“Set out for the great city of Nineveh, and preach against it;
their wickedness has come up before me.”
But Jonah made ready to flee to Tarshish away from the LORD.
It wasn't as though Jonah was just lazy or interested in avoiding danger. Rather, he had hatred in his heart for Assyria, including the capital of Nineveh. These were a people who were often hostile to the people of Israel, who would in fact eventually conquer them. Although the Lord had called Jonah to preach judgment, Jonah knew that it was all too likely that he would show mercy. This was in fact what happened, much to the consternation of Jonah himself.
I knew that you are a gracious and merciful God, slow to anger, abounding in kindness, repenting of punishment (see Jonah 4:2).

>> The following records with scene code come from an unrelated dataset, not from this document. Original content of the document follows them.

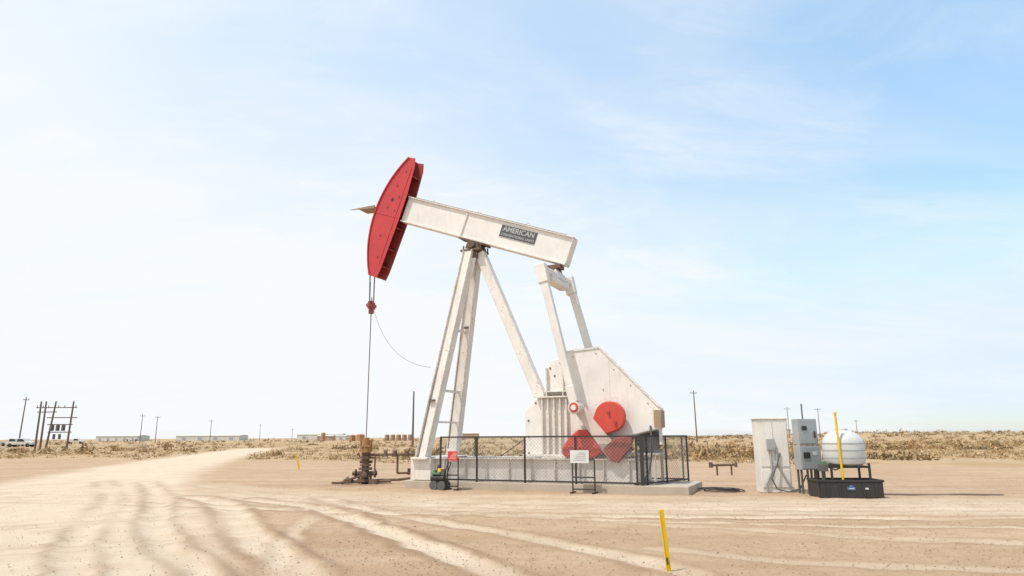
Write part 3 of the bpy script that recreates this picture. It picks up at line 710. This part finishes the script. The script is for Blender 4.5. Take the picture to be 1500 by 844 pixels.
# ================================================================== light
sd=Vector((-.36,-.24,.90)).normalized()
sl=bpy.data.lights.new('sun','SUN'); sl.energy=4.0; sl.angle=math.radians(.53); sl.color=(1,.95,.87)
so_=bpy.data.objects.new('sun',sl); C.objects.link(so_); so_.rotation_euler=sd.to_track_quat('Z','Y').to_euler()
w=bpy.data.worlds.new('World'); S.world=w; w.use_nodes=True; t=NT(w.node_tree)
sky=t.n('ShaderNodeTexSky'); sky.sky_type='NISHITA'; sky.sun_disc=False
sky.sun_elevation=math.asin(sd.z); sky.sun_rotation=math.atan2(sd.x,sd.y); sky.air_density=1.; sky.dust_density=1.; sky.ozone_density=1.5
d=t.n('ShaderNodeTexCoord').outputs['Generated']; s3=t.n('ShaderNodeSeparateXYZ',ins={0:d})
zc=t.m('ADD',t.m('MAXIMUM',s3.outputs[2],0.),.22)
cv=t.n('ShaderNodeCombineXYZ',ins={0:t.m('DIVIDE',s3.outputs[0],zc),1:t.m('DIVIDE',s3.outputs[1],zc),2:0.}).outputs[0]
mp=t.n('ShaderNodeMapping',ins={0:cv,2:(0,0,math.radians(20)),3:(.6,1.25,1)}).outputs[0]
n1=t.noise(mp,1.2,9,.6,.6); n2=t.noise(cv,.55,5,.5,.3); n3=t.noise(mp,3.2,9,.68,.8)
f=t.m('MULTIPLY',n2,.9)
f=t.m('SUBTRACT',f,t.m('MULTIPLY',s3.outputs[0],.85))
f=t.m('ADD',f,t.m('MULTIPLY',t.m('SUBTRACT',1.,t.ramp(s3.outputs[2],0.,.50)),.62))
f=t.ramp(f,.12,1.02)
wisp=t.m('MULTIPLY',t.ramp(n1,.42,.75),.38); wisp2=t.m('MULTIPLY',t.m('MULTIPLY',t.ramp(n3,.48,.75),t.ramp(n1,.35,.6)),.32)
f=t.m('ADD',t.m('ADD',t.m('MULTIPLY',f,.85),.06),t.m('ADD',wisp,wisp2),clamp=True)
f=t.m('MULTIPLY',f,.98)
tint=t.mix(t.ramp(s3.outputs[2],.02,.55),(1.7,1.72,1.8,1),(2.5,2.85,2.5,1))
blue=t.n('ShaderNodeVectorMath',operation='MULTIPLY',ins={0:sky.outputs[0],1:tint}).outputs[0]
blue=t.n('ShaderNodeVectorMath',operation='MINIMUM',ins={0:blue,1:(5.9,7.2,8.3)}).outputs[0]
cl=t.mix(f,blue,(7.95,8.15,8.35,1))
bg=t.n('ShaderNodeBackground',ins={0:cl,1:.12}); t.n('ShaderNodeOutputWorld',ins={0:bg.outputs[0]})
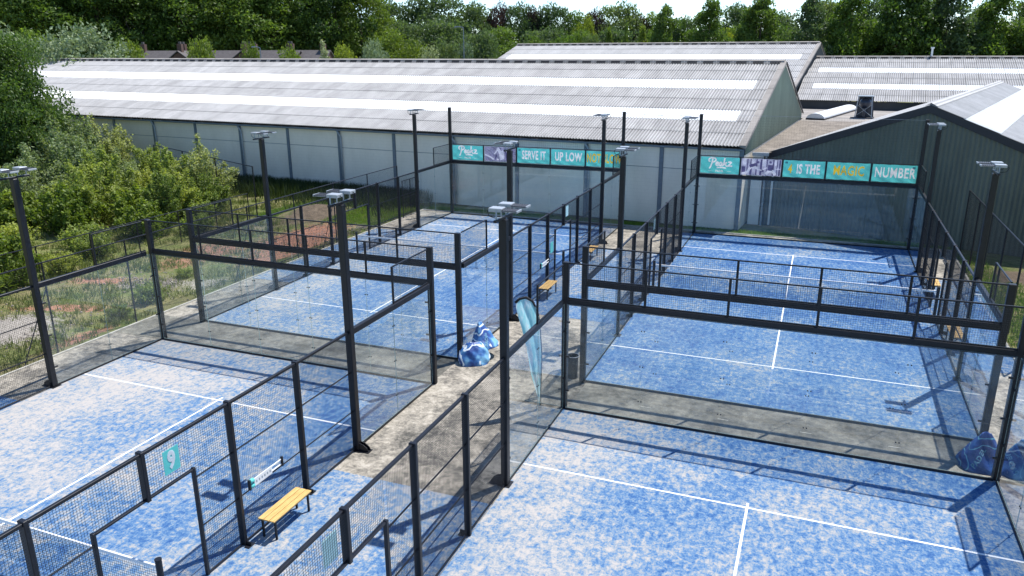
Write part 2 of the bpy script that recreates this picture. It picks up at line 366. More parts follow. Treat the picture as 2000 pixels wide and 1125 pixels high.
ca_.data.foreach_set('color', np.stack([np.clip(red, 0, 1), np.clip(grv, 0, 1), np.clip(drt, 0, 1), np.ones_like(red)], -1).astype(np.float32).ravel())
tag(link('ground', me), kind='structure')
def slab(name, mat, x0, x1, y0, y1, z0, z1):
    return tag(link(name, mesh(name, boxv(x0, x1, y0, y1, z0, z1), BOXF, mat)), kind='structure')
slab('pavement', 'concrete', -2.02, 25.75, -24, 20.35, -.15, -.010)
slab('kerb', 'kerb', -2.10, -2.02, -24, 20.35, -.15, .03)
slab('kerb', 'kerb', 25.75, 25.83, -24, 20.35, -.15, .03)
slab('kerb', 'kerb', -2.10, 25.83, 20.35, 20.43, -.15, .03)
def paving_mat():
    t = NT('grey coarse paving'); v = t.world(); a = t.noise(v, .8, 6, .65, .3); b = t.noise(v, 5, 6, .7); c = t.noise(v, 45, 2)
    s_ = t.math('ADD', t.math('MULTIPLY', a, .6), t.math('MULTIPLY', b, .4))
    k = t.ramp(s_, [(.40, (.10, .095, .08)), (.50, (.19, .18, .15)), (.60, (.31, .29, .24))])
    t.col(t.mix(1.0, k, t.ramp(c, [(.3, .75), (.7, 1.15)]), 'MULTIPLY'), .95); t.bump(c, .4, .01); return t.m
M_['paving'] = paving_mat()
slab('gap_paving', 'paving', -2.0, 9.9, YA-.02, YB+.02, -.1, -.0055); slab('gap_paving', 'paving', XD+.1, 23.7, YC-.02, YD+.02, -.1, -.0055)
for xg in (XA, XD):          # slab joints and small steel inlays in the gap between the courts
    for k in range(4):
        tag(box('floor_inlay', None, 'kerb', xg+1.9+k*2.0, xg+2.17+k*2.0, -1.23, -1.20, -.0055, .002, 0), kind='structure')
def turf(name, mat, x0, x1, y0, y1): return slab(name, mat, x0, x1, y0, y1, -.02, -.002)
tA = turf_mat('sanded blue turf of the near left court', 1.0, .055, (6.0, -.014, -.03, .07))
tB = turf_mat('sanded blue turf of the far left court', 2.0, .03, (4.0, -.012, -.06, .08))
tC = turf_mat('sanded blue turf of the near right court', 3.0, .03, (17.5, -.03, -.02, .07))
tD = turf_mat('sanded blue turf of the far right court', 4.0, -.015)
tP = turf_mat('sanded blue turf of the entrances', 5.0, .04)
CO = [('near left', XA, YA-20, tA), ('far left', XA, YB, tB), ('near right', XD, YC-20, tC), ('far right', XD, YD, tD)]
for nm, x, y, m in CO:
    turf('court_turf', m, x+.02, x+9.98, y, y+20)
turf('entrance_turf', tP, -2.02, -.0, -16.9, -6.95); turf('entrance_turf', tP, -2.02, -.0, 5, 15)
turf('entrance_turf', tP, 10.0, 13.94, -16.9, -6.93); turf('entrance_turf', tP, 10.0, 13.94, 4.9, 15)
turf('entrance_turf', tP, 23.94, 25.75, -16.9, -6.93); turf('entrance_turf', tP, 23.94, 25.75, 4.8, 14.8)
for nm, x, y, m in CO:
    mb = MB()
    for yy in (3.05, 16.95): mb.box(x+.04, x+9.96, y+yy-.025, y+yy+.025, -.001, .0028)
    mb.box(x+4.975, x+5.025, y+2.87, y+3.025, -.001, .0026); mb.box(x+4.975, x+5.025, y+3.075, y+16.925, -.001, .0026); mb.box(x+4.975, x+5.025, y+16.975, y+17.13, -.001, .0026)
    tag(mb.build('court_line_marking', 'turf_line'), kind='structure')

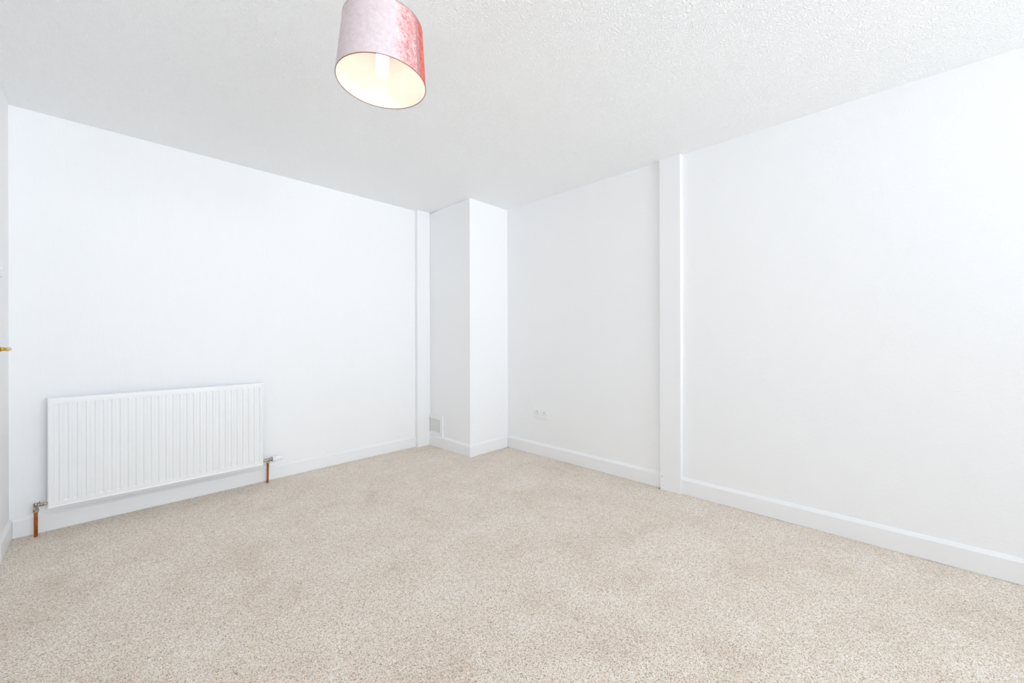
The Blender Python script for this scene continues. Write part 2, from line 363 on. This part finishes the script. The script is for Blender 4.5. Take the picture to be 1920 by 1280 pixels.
# left lockshield valve and its pipe
bm = bmesh.new(); x = -0.2640; z0 = .137
tube(bm, [(x, PY, -.006), (x, PY, z0 + .008)], .0075, 20); link('copper_pipe', bm, copper_m, rad, smooth=True)['label'] = 'bare copper feed pipe'
bm = bmesh.new()
lathe(bm, (x, PY, z0), (0, 0, 1), [(0, .0105), (.002, .0125), (.012, .0125), (.014, .010)], 6)
lathe(bm, (x, PY, z0 + .013), (0, 0, 1), [(0, .0095), (.020, .0095), (.030, .0098), (.036, .0075)], 20)
tube(bm, [(x + .002, PY, z0 + .036), (RX0 + .004, PY, z0 + .036)], .0072, 16)
lathe(bm, (x + .016, PY, z0 + .036), (1, 0, 0), [(0, .009), (.001, .0115), (.013, .0115), (.014, .009)], 6)
tube(bm, [(x + .010, PY, z0 + .040), (x + .014, PY, z0 + .053)], [.0035, .002], 8)
link('lockshield_valve', bm, nickel_m, rad, smooth=True)['label'] = 'tarnished metal elbow valve'
# right thermostatic valve
x = 0.8765; zc = .1725
bm = bmesh.new(); tube(bm, [(x - .003, PY, -.006), (x, PY, zc - .022)], .0075, 20); link('copper_pipe', bm, copper_m, rad, smooth=True)['label'] = 'bare copper feed pipe'
bm = bmesh.new()
lathe(bm, (x, PY, zc - .030), (0, 0, 1), [(0, .0095), (.002, .0115), (.012, .0115), (.014, .0095), (.022, .009)], 6)
lathe(bm, (RX1 - .004, PY, zc), (1, 0, 0), [(0, .0085), (.006, .0085), (.007, .0115), (.019, .0115), (.020, .009), (.028, .0092), (.034, .0115), (.048, .0115), (.052, .010), (.066, .012)], 24)
tv = link('thermostatic_valve', bm, nickel_m, rad, smooth=True); tv['label'] = 'nickel valve body with white control head'
bm = bmesh.new(); lathe(bm, (x + .024, PY, zc), (1, 0, 0), [(0, .0165), (.001, .0175), (.007, .0175), (.008, .0165)], 28); link('collar', bm, greyp_m, tv, smooth=True)['label'] = 'grey ring'
bm = bmesh.new(); lathe(bm, (x + .032, PY, zc), (1, 0, 0), [(0, .0175), (.003, .0188), (.020, .0188), (.034, .0182), (.060, .0150), (.073, .0115), (.078, .006)], 36)
vh = link('valve_head', bm, plastic_m, tv, smooth=True); vh['label'] = 'white tapered control head'
one('pointer_mark', (x + .044, PY - .0190, zc + .0055), (x + .0465, PY - .0150, zc + .0125), greyp_m, tv)
# loose scrap of carpet fibre on the floor by the radiator is left to the carpet itself

# ------------------------------------------------------------------ vent on the corner column
VY0, VY1, VZ0, VZ1 = 3.246, 3.4685, 0.1135, 0.323
vent = thing('air_vent', 'white wall vent with a perforated grille low on the corner column', 'vent', (BX, (VY0 + VY1) / 2, VZ0))
bm = bmesh.new(); fwid = .046; th = .013
for a, c in (((VY0, VZ0), (VY0 + fwid, VZ1)), ((VY0 + fwid, VZ1 - .042), (VY1, VZ1)), ((VY0 + fwid, VZ0), (VY1, VZ0 + .022))):
    box(bm, (BX - th, a[0], a[1]), (BX, c[0], c[1]))
link('vent_frame', bm, trim_m, vent, bevel=0.002)
iy0, iy1, iz0, iz1 = VY0 + fwid, VY1, VZ0 + .022, VZ1 - .042
one('vent_back', (BX - .0015, iy0, iz0), (BX - .0003, iy1, iz1), duct_m, vent)
bm = bmesh.new(); nyh, nzh = 10, 12; my, mz = .010, .010; hy_, hz_ = (iy1 - .007 - iy0 - my) / nyh, (iz1 - iz0 - 2 * mz - .010) / nzh
px0, px1 = BX - .0065, BX - .0045
box(bm, (px0, iy0, iz0), (px1, iy1 - .006, iz0 + mz + .010)); box(bm, (px0, iy0, iz1 - mz), (px1, iy1 - .006, iz1))
box(bm, (px0, iy0, iz0 + mz + .010), (px1, iy0 + my, iz1 - mz)); box(bm, (px0, iy1 - my - .004, iz0 + mz + .010), (px1, iy1 - .007, iz1 - mz))
for k in range(1, nyh): y = iy0 + my + k * hy_; box(bm, (px0, y - hy_ * .28, iz0 + mz + .010), (px1, y + hy_ * .28, iz1 - mz))
for k in range(1, nzh): z = iz0 + mz + .010 + k * hz_; box(bm, (px0 + .0003, iy0 + my, z - hz_ * .30), (px1 - .0003, iy1 - my - .003, z + hz_ * .30))
link('vent_grille', bm, grille_m, vent)['label'] = 'cream perforated plate'

# ------------------------------------------------------------------ double socket
SY0, SY1, SZ0, SZ1 = 2.3005, 2.4755, 0.3455, 0.4380
so = thing('double_socket', 'white double plug socket low on the right wall', 'socket', (XR, (SY0 + SY1) / 2, (SZ0 + SZ1) / 2))
one('socket_plate', (XR - .0115, SY0, SZ0), (XR, SY1, SZ1), plastic_m, so, bevel=0.0035, seg=3)
sx_ = XR - .0115
for cy in (SY0 + .045, SY1 - .045):
    bm = bmesh.new()
    box(bm, (sx_ - .0005, cy - .0035, .402), (sx_ + .001, cy + .0035, .413))
    for s in (-.011, .011): box(bm, (sx_ - .0004, cy + s - .0035, .386), (sx_ + .001, cy + s + .0035, .390))
    link('pin_slots', bm, slot_m, so)
    one('rocker', (sx_ - .003, cy - .0065 + (.021 if cy < (SY0 + SY1) / 2 else -.021), .398), (sx_ + .001, cy + .0065 + (.021 if cy < (SY0 + SY1) / 2 else -.021), .420), plastic_m, so, bevel=0.001)
for y in (SY0 + .012, SY1 - .012):
    bm = bmesh.new(); lathe(bm, (sx_ + .0005, y, (SZ0 + SZ1) / 2), (-1, 0, 0), [(0, .0035), (.0010, .003)], 12); link('screw', bm, greyp_m, so)

# ------------------------------------------------------------------ pendant lamp
ax = Vector((0.0266, -0.0066, 1)).normalized(); LC = Vector((0.6776, 1.2855, 1.9947)); LH = 0.2002; RB, RT_ = 0.150, 0.133
lamp = thing('pendant_lamp', 'pendant lamp with a pink and red mottled drum shade', 'lamp', LC + ax * LH)
def shade_surface(bm, dr, uvl, n=96, m=6, z0=0.0, z1=LH):
    base_ang = math.atan2(-LC.y, -LC.x)
    rings = []
    ex = Vector((1, 0, 0)); ex = (ex - ax * ex.dot(ax)).normalized(); ey = ax.cross(ex)
    for j in range(m + 1):
        t = z0 + (z1 - z0) * j / m; r = RB + (RT_ - RB) * t / LH + dr
        rings.append([bm.verts.new(LC + ax * t + (ex * math.cos(base_ang + (k / n - .5) * 2 * PI) + ey * math.sin(base_ang + (k / n - .5) * 2 * PI)) * r) for k in range(n)])
    for j in range(m):
        for k in range(n):
            f = bm.faces.new((rings[j][k], rings[j][(k + 1) % n], rings[j + 1][(k + 1) % n], rings[j + 1][k]))
            if uvl:
                for lp, (kk, jj) in zip(f.loops, ((k, j), (k + 1, j), (k + 1, j + 1), (k, j + 1))): lp[uvl].uv = (kk / n, jj / m)
    return rings
bm = bmesh.new(); uvl = bm.loops.layers.uv.new('UVMap'); shade_surface(bm, 0, uvl)
sh = link('lamp_shade', bm, shade_m, lamp, smooth=True); sh['label'] = 'drum shade printed in pink, red and orange'
bm = bmesh.new(); shade_surface(bm, -.0016, None); ln = link('lining', bm, lining_m, sh, smooth=True); ln['label'] = 'glossy cream lining'
def torus(bm, c, n_, R_, r, ns=96, nr=8):
    a, b_ = frame_of(n_); n_ = Vector(n_).normalized()
    V = [[bm.verts.new(c + (a * math.cos(i * 2 * PI / ns) + b_ * math.sin(i * 2 * PI / ns)) * (R_ + r * math.cos(j * 2 * PI / nr)) + n_ * r * math.sin(j * 2 * PI / nr)) for j in range(nr)] for i in range(ns)]
    for i in range(ns):
        for j in range(nr): bm.faces.new((V[i][j], V[(i + 1) % ns][j], V[(i + 1) % ns][(j + 1) % nr], V[i][(j + 1) % nr]))
for c_, r_0 in ((LC, RB), (LC + ax * LH, RT_)):
    bm = bmesh.new(); torus(bm, c_, ax, r_0 - .0008, .0014); link('rim', bm, rim_m, sh, smooth=True)['label'] = 'thin copper coloured rim'
bm = bmesh.new(); cc = LC + ax * (LH - .012); torus(bm, cc, ax, .022, .0022, 32)
ex = Vector((1, 0, 0)); ex = (ex - ax * ex.dot(ax)).normalized(); ey = ax.cross(ex)
for k in range(3):
    d = ex * math.cos(k * 2 * PI / 3 + .4) + ey * math.sin(k * 2 * PI / 3 + .4); tube(bm, [cc + d * .022, cc + d * .09, LC + ax * (LH - .002) + d * (RT_ - .002)], .0016, 8)
link('shade_carrier', bm, plastic_m, lamp, smooth=True)
bm = bmesh.new(); lathe(bm, LC + ax * .128, ax, [(0, .019), (.004, .0205), (.030, .0205), (.040, .016), (.062, .0155), (.064, .022), (.072, .022), (.074, .015), (.095, .010), (.100, .005)], 28)
link('lamp_holder', bm, plastic_m, lamp, smooth=True)
bm = bmesh.new(); tr = .0062
for k in range(3):
    a0 = k * 2 * PI / 3 + 0.35
    p1 = ex * math.cos(a0) * .0155 + ey * math.sin(a0) * .0155; p2 = ex * math.cos(a0 + 1.0) * .0155 + ey * math.sin(a0 + 1.0) * .0155
    bot = .030 + .004 * k; mid = (p1 + p2) / 2; hd = (p2 - p1) / 2
    pts = [LC + ax * .130 + p1, LC + ax * (bot + .01) + p1]
    for q in range(1, 6): an = PI * q / 6; pts.append(LC + ax * (bot + .01 - math.sin(an) * .009) + mid - hd * math.cos(an))
    pts += [LC + ax * (bot + .01) + p2, LC + ax * .130 + p2]
    tube(bm, pts, tr, 12)
link('bulb', bm, bulb_m, lamp, smooth=True)['label'] = 'lit energy saving bulb of folded tubes'
top = LC + ax * (LH + .025)
bm = bmesh.new(); tube(bm, [top, (top.x + .002, top.y, 2.32), (top.x + .003, top.y, H - .03)], .0032, 10); link('cord', bm, plastic_m, lamp, smooth=True)
bm = bmesh.new(); lathe(bm, (top.x + .003, top.y, H), (0, 0, -1), [(0, .048), (.006, .050), (.016, .046), (.026, .024), (.034, .010)], 32); link('ceiling_rose', bm, plastic_m, lamp, smooth=True)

Jonah would have preferred to cross the street and leave Nineveh to its fate, giving them no opportunity to hear and repent. Yet the Lord was not content to leave Nineveh without the chance to repent. Neither was he content to leave Jonah in the hardness of his heart. In fact, the most encouraging part of his story might be just how insistent the Lord was on using him, on overcoming the obstacles that Jonah put in the way, and eventually helping him to see things a little bit more according to the Lord's own perspective, from his own heart of mercy.
How many of us have heard the Lord callings us in one direction, to some task that pushed against our natural inclinations, and gone in the opposite direction? When we have tried to put ourselves safely out of the range of God's reach, has that ever worked? Or has he not rather continued to pursue us, relentlessly, even dramatically? Have we perhaps found ourselves caught in furious tempests that we could have avoided if we had listened in the first place? Have we been brought kicking and screaming in the belly of a fish because we would not come willingly? It may seem to us that we owe nothing to whomever Nineveh is in the specific task to which the Lord has called us. But even were that true, which it isn't, the Lord still calls us to task for our own sakes as well, for the growth that we still need. It is so hopeful for us, then, that he doesn't leave us to follow our own preferences or self-imposed limitations, but helps us to move beyond and even die to ourselves so that we can live for something more, something broader, something or true value.
But the LORD sent a large fish, that swallowed Jonah;
and Jonah remained in the belly of the fish
three days and three nights.
Do we act like the priest and the Levite, and make excuses to avoid opportunities to show mercy? We too may find the victim on the side of the road distasteful. We too may convince ourselves that it is not our problem, or that he is not deserving of our help. Helping the victim isn't something that is usually immediately gratifying to us. He may in fact represent many values which are against our own.
“And who is my neighbor?”
We are called to have a heart like the Samaritan traveler, moved with compassion at the sight, willing to take some of the victim's burden on himself. He was a traveler, and this was by no means convenient for him, nor something which he had planned. But he allowed his heart to be moved by compassion when he might well have allowed it to be hardened instead.
But a Samaritan traveler who came upon him
was moved with compassion at the sight.
He approached the victim,
poured oil and wine over his wounds and bandaged them.
We are not ourselves the origin of mercy. We learn to show mercy because our God is merciful first. He taught Jonah and he desires to teach us as well. He himself demonstrated this mercy perfectly by coming to us in the person of Jesus Christ, pouring the sacramental oil and wine over our sins, lifting all of our burdens together on his cross, and bringing us safely to the inn of the Church he built. He gave the two coins of his divine and human nature to provide all the grace we would need until he finally comes again in glory to repay all debts.
If we haven't yet fully internalized the message of mercy, as few of us have, he hasn't given up on us yet. Let's try to learn to agree with his will sooner rather than later so we can avoid an unpleasantly damp journey. Let's allow ourselves to experience compassion for the wounded strangers in our paths. The Lord is trying to open our hearts. May we let him do so, so that he can reach out through us to heal a wounded world.